Disfavored Total Cost Method of Calculating Damages May Be Used Only in Limited Circumstances

Geolar, Inc. v. Gilbert/Commw. Inc. of Mich., 874 P.2d 937 (Alaska 1994)

In this case, a contractor sued an electric company for breach of contract against the company’s agent for tortious interference with contract.  The contractor also sued the electric company for breach of contract, and calculated its damages based on direct costs, lost of efficiency costs, and delay costs.  The trial court dismissed the contractor’s claim for intentional interference with contract, but the breach of contract claim went to trial, where a jury based an award of damages to the contractor on the contractor’s calculation.

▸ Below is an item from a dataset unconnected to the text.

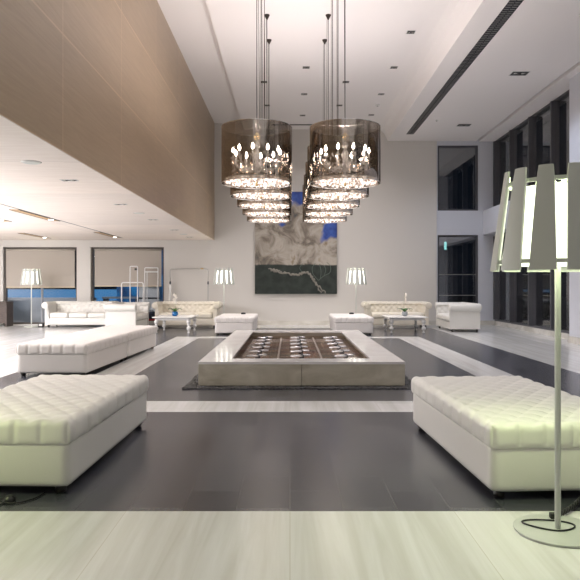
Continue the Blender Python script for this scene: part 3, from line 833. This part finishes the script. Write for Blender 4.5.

The Supreme Court of Alaska reversed and remanded the issues of tortious interference with contract and damages.  It held that an agent whose conduct is motivated by a desire to protect the principal’s interest is privileged or justified to act on the principal’s behalf, and directed the trial court to inquire after the agent’s motivation.  With respect to damages, the Court held that the contractor’s calculation of damages was too similar to the disfavored “total cost method” of calculating damages because it assumed all deviations from the expected course of performance resulted from the electric company’s breach.  On remand, the trial court was directed to determine the acceptability of the contractor’s method, which can be used as a last resort method only if the contractor can show:  (1) the nature of the particular losses made it impossible or highly impracticable to determine them with a reasonable degree of accuracy; (2) the contractor’s bid was realistic; (3) its actual costs were reasonable; and (4) it was not responsible for the added expenses.